Date of Award

Spring 5-22-2026

Document Type

Thesis

Degree Name

Master of Landscape Architecture (MLA)

Department

Landscape Architecture

Program

Nature-Culture-Sustainability Studies

First Advisor

Markus berger

Second Advisor

Felipe Shibuya

Abstract

Contemporary architectural practice has come to rely on a narrow repertoire of high-energy industrial materials, giving rise to what might be called a material "hegemonic structure" in which certain substances and construction logics dominate at the expense of others. This dominance suppresses material diversity and limits architecture's capacity to align with ecological processes, producing a systemic metabolic imbalance within the built environment. At its root, this imbalance reflects a structural absence: the persistent treatment of architecture as a closed, controllable system that imposes human will upon matter while suppressing its inherent agency.

Engaging with what Jane Bennett terms "vital materialism," this research argues that a focus on material agency is essential to grounding architectural practice within regional ecological realities. In this framework, matter is redefined not as passive substance but as an active agent — possessing lifecycles, dynamic capacities, and intrinsic autonomy. Building on this premise, the research introduces a systemic approach to exploring how material responsiveness might reconfigure spatial relationships within the built environment.

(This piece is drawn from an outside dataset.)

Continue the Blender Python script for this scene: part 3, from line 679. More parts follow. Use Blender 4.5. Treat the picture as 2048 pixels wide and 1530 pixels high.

Positioning the interface as the primary site of spatial operation, this study employs composite materials made from waste wool and bioplastics as its experimental medium. The investigation examines how material behavior activates interfaces, enabling responsive and permeable spatial structures to emerge and spatial relationships to be renegotiated. Methodologically, the work moves between scientific experimentation and design practice, integrating recipe development, material testing, design intervention, and site deployment. Through iterative cycles of interaction and feedback, this process gradually evolves toward perceptual interfaces capable of sensing and responding to environmental conditions.